Aldo is scheduled to fight Eric Koch at UFC 153 in Rio in October. Should Edgar win in impressive fashion in his featherweight debut, he could very well see a chance at another belt sooner than later, especially if he wins against a name opponent like Chad Mendes.

“I am a fan of Chad,” says Edgar. “I like him as a person, as a fighter, but like I said, I don’t call anybody out. That was the nice thing about being the champion, you didn’t have to call anybody out, you fought the number one contender, that was one of the perks of being the champion. Being that I’m just in the mix now, I guess we’ll see who they put me with.”

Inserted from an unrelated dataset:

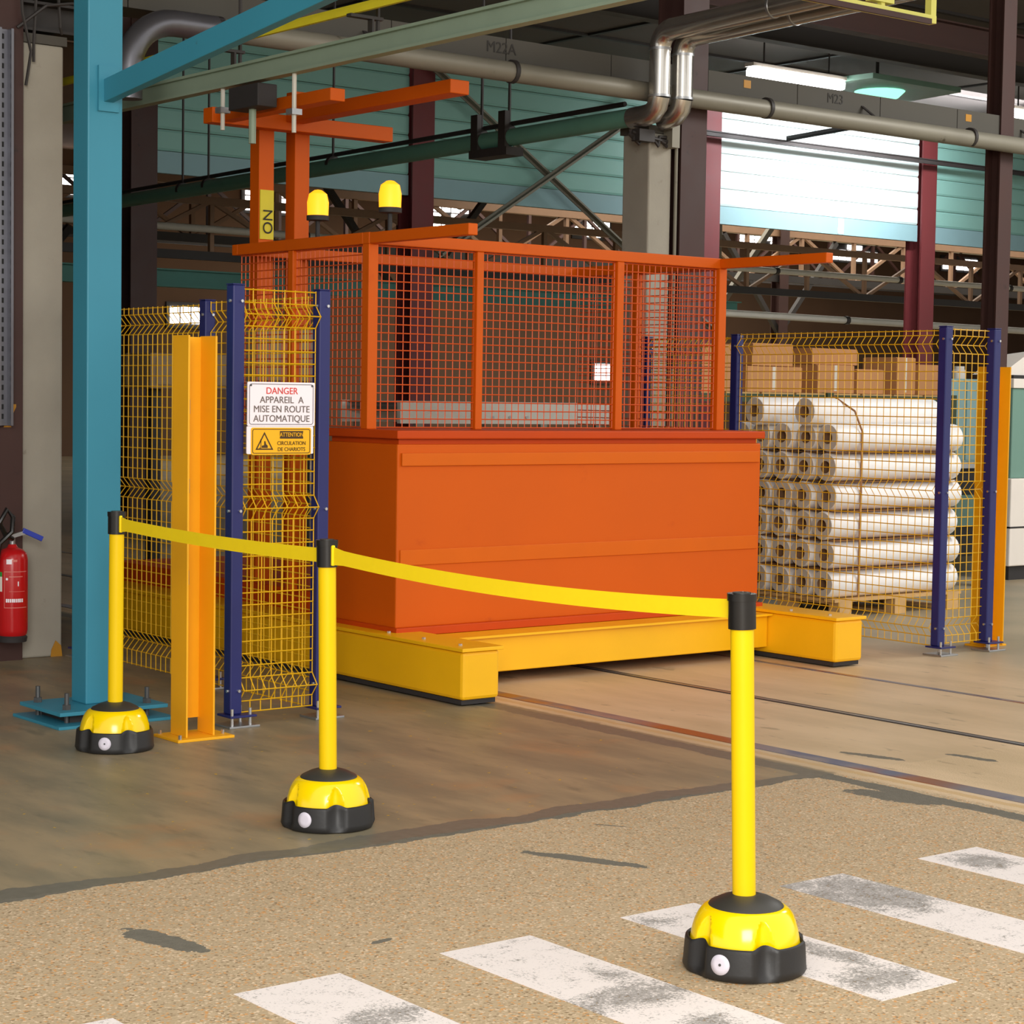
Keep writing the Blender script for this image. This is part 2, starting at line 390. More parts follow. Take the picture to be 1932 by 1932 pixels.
# ceiling and far walls
ceil = MB().box(-25, 66, 4.9, 19.9, 5.6, 5.75).build('ceiling', 'ceiling'); structure(ceil)
for y in (6.8, 8.6, 10.4, 12.2, 14.0, 15.8, 17.6):
    MB().box(2, 40, y-.03, y+.03, 5.57, 5.6).build('ceiling_batten', 'dark_steel', ceil)
for x in (6, 9, 12, 15, 18, 21, 24):
    MB().box(x-.03, x+.03, 4.9, 19.9, 5.575, 5.6).build('ceiling_batten', 'dark_steel', ceil)
roof = MB().box(-5, 66, 19.9, 42, 6.75, 6.9).build('ceiling_far', 'far_wall'); structure(roof)
fw = MB().box(-5, 66, 41.1, 41.4, 0, 6.9).build('wall_far', 'far_wall'); structure(fw)
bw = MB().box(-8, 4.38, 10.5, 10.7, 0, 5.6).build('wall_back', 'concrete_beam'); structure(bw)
lw = MB().box(0.0, .2, 12, 41.1, 0, 6.9).build('wall_left', 'far_wall'); structure(lw)
rw = MB().box(62, 62.2, 4.9, 41.1, 0, 6.9).build('wall_right', 'far_wall'); structure(rw)
fas = MB().box(-5, 66, 20.35, 20.5, 5.25, 6.75).build('wall_fascia', 'far_wall'); structure(fas)

# daylit windows high and low in the far wall
def window(n, x0, x1, z0, z1, cols, rows, skip=()):
    root = structure(bpy.data.objects.new('window_%d' % n, None)); COL.objects.link(root); root.location = (x0, 41.1, z0)
    MB().box(x0-.06, x1+.06, 41.05, 41.1, z0-.06, z1+.06).build('window_frame', 'dark_steel', root)
    cw, rh = (x1-x0)/cols, (z1-z0)/rows
    for i in range(cols):
        for j in range(rows):
            if (i, j) in skip: continue
            g = .10
            MB().box(x0+cw*(i+g), x0+cw*(i+1-g), 41.02, 41.06, z0+rh*(j+g), z0+rh*(j+1-g)).build('pane', 'window_glow', root)
window(1, 24.5, 26.3, 5.72, 6.26, 4, 3, {(3, 0)})
window(2, 29.65, 31.1, 5.68, 6.26, 5, 3, {(0, 1), (4, 0), (2, 1), (4, 1)})
window(3, 34.6, 35.85, 5.74, 6.18, 4, 3, {(0, 2), (3, 0), (0, 0), (3, 1)})
window(4, 40.7, 42.6, 5.92, 6.17, 6, 2, {(5, 1), (3, 0)})
window(5, 44.5, 46.6, 5.66, 6.15, 6, 3, {(0, 2), (1, 2), (4, 2), (5, 2), (3, 1), (0, 1)})
window(6, 49.6, 51.3, 5.64, 6.02, 5, 2, {(0, 1), (1, 1), (2, 1)})
window(7, 19.6, 20.3, 5.75, 6.32, 1, 3)
window(8, 21.15, 21.7, 2.92, 3.46, 2, 1)
window(9, 22.55, 23.4, 2.98, 3.46, 3, 1)
window(10, 35.35, 36.0, 1.9, 2.44, 1, 1)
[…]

Should Edgar be successful at another title run, he would be only the third fighter in UFC history to win belts in two different divisions, with legends BJ Penn and Randy Couture being the other two. As far as concessions go, that’s not bad company for Edgar to keep.

“That would be phenomenal,” he said. “That would be something you can look back on in later years and be proud of, but I can’t really look past this next fight. I don’t know what they envision about an immediate title shot or not. I know Dana said at the press conference that he wants to see me fight a guy first. I really don’t care, I just want to get back to my winning ways.”